The future appeals to me in that it moves beyond a lot of grognardy arguments and towards a higher TL, in essence what is sci-fi to me.
 
You could do Ziru Sirka or Rule of Man as well...
Oh sure. I just tend to stay in the Spinward Marches.

The caveat of the past is that how the history turns out is known...
Doesn't bother people who play in historical settings here on Earth (Every one technically a Traveller setting, BTW ;)), and we know a great deal less about Traveller's history than is known about Real Life history.


Hans
 
Doesn't bother people who play in historical settings here on Earth (Every one technically a Traveller setting, BTW ;)), and we know a great deal less about Traveller's history than is known about Real Life history.


Hans

From a player perspective, sometimes one feels a bit ripped off when you lose the high tech goodies of the higher TL's (which also happens in normal Traveller on low tech planets).
 
I think some years back Avery stated in an interview that people wanted background material. I think by that people weren't buying the adventures to find out about the Imperium, but more or less to buy adventures. The adventures themselves had Imperial flavor, but people wanted the adventure which included the setting, and not so much the pure setting itself. That's just my take.
 
I think some years back Avery stated in an interview that people wanted background material. I think by that people weren't buying the adventures to find out about the Imperium, but more or less to buy adventures. The adventures themselves had Imperial flavor, but people wanted the adventure which included the setting, and not so much the pure setting itself. That's just my take.

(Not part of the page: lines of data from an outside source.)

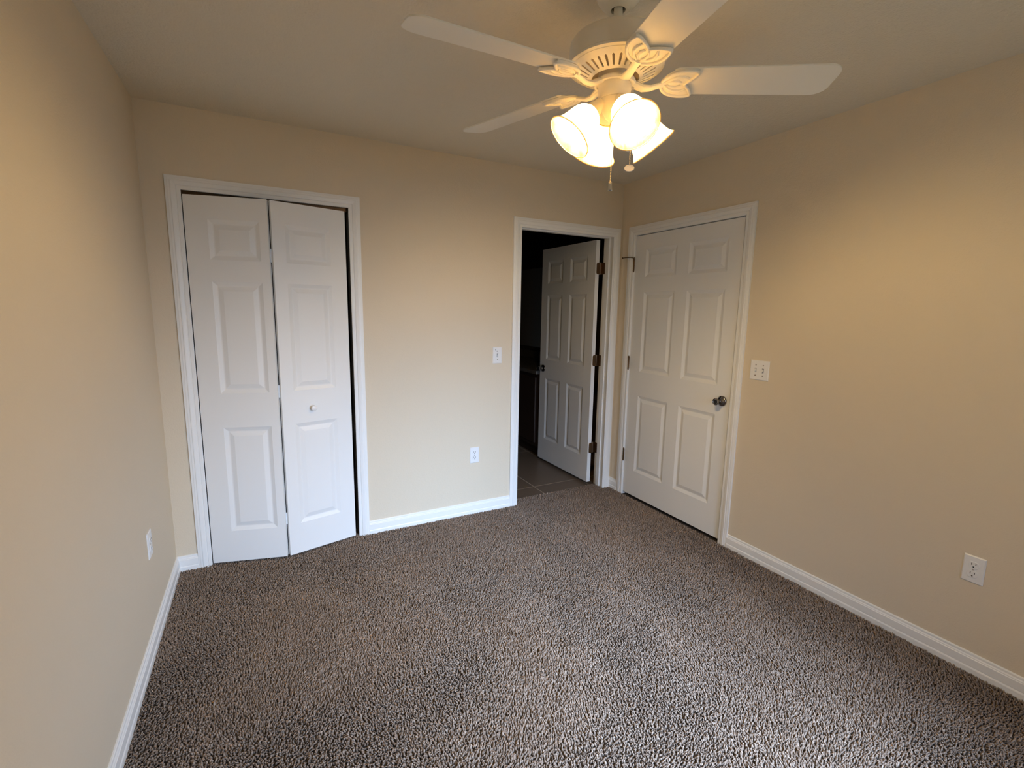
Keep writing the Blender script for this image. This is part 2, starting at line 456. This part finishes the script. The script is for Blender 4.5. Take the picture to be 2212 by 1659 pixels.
# head track of the closet
MB().box(cj0, cj1, .035, .075, cjt - .022, cjt).build('door_track', m_bronze, t1)

def knob_set(parent, loc, rot, length=1.0):
    k = MB().lathe([(.0001, 0), (.033, 0), (.0335, .003), (.031, .009), (.022, .013), (.0155, .016), (.0135, .024), (.0140, .034), (.0170, .043), (.0205, .052),
                    (.0225, .058), (.0215, .0630), (.0165, .0650), (.0155, .0635), (.0001, .0620)], 36)
    o = k.build('door_knob', m_nickel, parent, smooth=True, angle=50)
    o.location = loc; o.rotation_euler = rot
    c_ = MB().lathe([(.0001, .0635), (.0145, .0635), (.0145, .0605)], 20).build('lock_cylinder', m_slot, o)
    return o

# bathroom door: swung into the bathroom, hinged on its right-hand jamb
P6 = lambda w: [(.102, .340, .230, .822), (.449, .688, .230, .822), (.102, .340, 1.000, 1.597), (.449, .688, 1.000, 1.597),
                (.102, .340, 1.700, 1.902), (.449, .688, 1.700, 1.902)]
d2 = struct(empty('door_2', (-0.112, .118, 0)), 'white six-panel bathroom door standing open')
lf2 = panel_leaf('door_leaf', .790, .018, 2.014, P6(.79), parent=d2)
place_leaf(lf2, (-.161, .908), (-.150, .118), d2)       # local x runs from free edge to hinge edge
knob_set(lf2, (.062, 0, .912), (PI / 2, 0, 0))
def leaf_plate(mb, T, r=.012, hw=.0, hh=.045, w=.034):
    """hinge leaf with rounded outer corners; T(u, z) -> point, T2 offset"""
    pts = [(0, -hh), (w - r, -hh)] + [(w - r + r*math.sin(a), -hh + r - r*math.cos(a)) for a in (PI/6, PI/3, PI/2)]
    pts += [(w - r + r*math.cos(a), hh - r + r*math.sin(a)) for a in (0, PI/6, PI/3)] + [(w - r, hh), (0, hh)]
    n = len(pts)
    v = [T(u, z, 0) for u, z in pts] + [T(u, z, .0022) for u, z in pts]
    f = [tuple(range(n)), tuple(range(2*n - 1, n - 1, -1))] + [(i, (i+1) % n, n + (i+1) % n, n + i) for i in range(n)]
    mb.add(v, f)
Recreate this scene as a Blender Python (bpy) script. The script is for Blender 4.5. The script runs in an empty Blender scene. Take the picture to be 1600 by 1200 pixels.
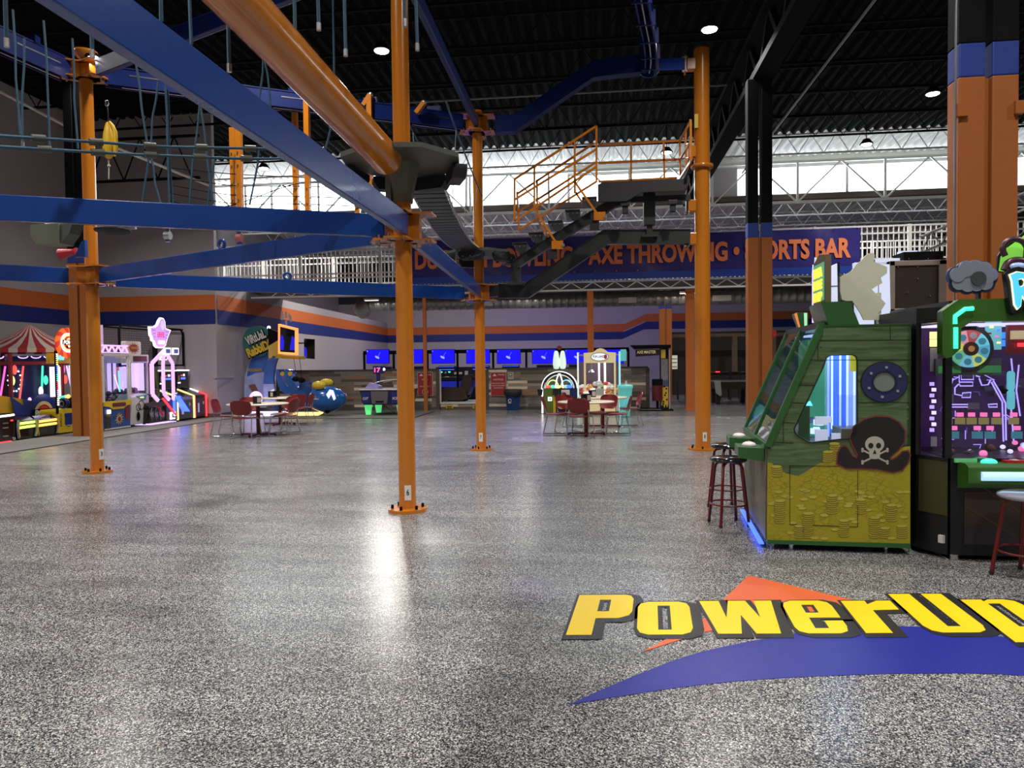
import bpy, math, random
from mathutils import Vector as V, Matrix
from mathutils.geometry import tessellate_polygon
random.seed(7)
SC = bpy.context.scene
COL = SC.collection
# ------------------------------------------------------------------ camera
FPX, CAMH = 1130.0, 1.6
PITCH = -math.atan((600-566)/FPX)
YAW = math.atan((935-800)/FPX*math.cos(PITCH))
ROLL = .012
FWD = V((-math.sin(YAW)*math.cos(PITCH), math.cos(YAW)*math.cos(PITCH), math.sin(PITCH)))
RT0 = V((math.cos(YAW), math.sin(YAW), 0)); UP0 = RT0.cross(FWD)
RT = RT0*math.cos(ROLL)-UP0*math.sin(ROLL); UP = UP0*math.cos(ROLL)+RT0*math.sin(ROLL)
EYE = V((0, 0, CAMH))
cam = bpy.data.objects.new('camera', bpy.data.cameras.new('camera')); COL.objects.link(cam)
cam.data.sensor_width = 36; cam.data.lens = FPX/1600*36; cam.data.clip_end = 200
cam.matrix_world = Matrix(((RT.x, UP.x, -FWD.x, 0), (RT.y, UP.y, -FWD.y, 0), (RT.z, UP.z, -FWD.z, CAMH), (0, 0, 0, 1)))
SC.camera = cam
# surveying: sight lines of the photograph met with a known plane of the hall
def ray(x, y): return FWD*FPX+RT*(x-800)-UP*(y-600)
def G(x, y, z=0):
    d = ray(x, y); return EYE+d*((z-CAMH)/d.z)
def P(x, y, Y):
    d = ray(x, y); return EYE+d*(Y/d.y)
def PX(x, y, X):
    d = ray(x, y); return EYE+d*(X/d.x)
# ------------------------------------------------------------------ view, world, lights
SC.view_settings.view_transform = 'Standard'; SC.view_settings.look = 'None'
SC.view_settings.gamma = 1; SC.view_settings.exposure = 0.0; SC.view_settings.use_curve_mapping = False
w = bpy.data.worlds.new('world'); SC.world = w; w.use_nodes = True
w.node_tree.nodes['Background'].inputs[0].default_value = (.75, .86, 1, 1)
w.node_tree.nodes['Background'].inputs[1].default_value = .3
LAMPS = [(2.35, 15.6), (-4.65, 15.6), (8.7, 20.2), (8.6, 24.6), (2.3, 24.5), (-11.5, 24.2)]
UNSEEN = [(-11.2, 15.4)]+[(x, y) for x in (-11.2, -4.65, 2.35, 9.0) for y in (9.6, 4.0, -2.5)]  # lights without lamp bodies; the first only adds light, no lamp hangs there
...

That is why I bought the adventures, to run as adventures, the Imperium was cool, but some people get obsessive and weird about the Imperium.
 
I think some years back Avery stated in an interview that people wanted background material. I think by that people weren't buying the adventures to find out about the Imperium, but more or less to buy adventures. The adventures themselves had Imperial flavor, but people wanted the adventure which included the setting, and not so much the pure setting itself. That's just my take.

That's precisely what I like about the adventures. They're adventures. The imperial flavor is nice.
 
That is why I bought the adventures, to run as adventures, the Imperium was cool, but some people get obsessive and weird about the Imperium.

I bought them mostly for the setting info. I had A0-A13, and have run A0, A1, A3, A8, A12, and A13. Never bothered with RUNNING the others, just raiding them for canon.
 
All of my groups just ran them as generic space opera fare. I think that, more than anything else, was the implied flavor of original CT. And I think that's how most people ran them.

What are the A-series of books? I've never heard of them. Was that for T4?
 
All of my groups just ran them as generic space opera fare. I think that, more than anything else, was the implied flavor of original CT. And I think that's how most people ran them.

What are the A-series of books? I've never heard of them. Was that for T4?

A is short for "Adventure"

And, as I've said before, I didn't know ANYONE treating Traveller as a generic set of rules until the mid 90's. AFTER TNE came out.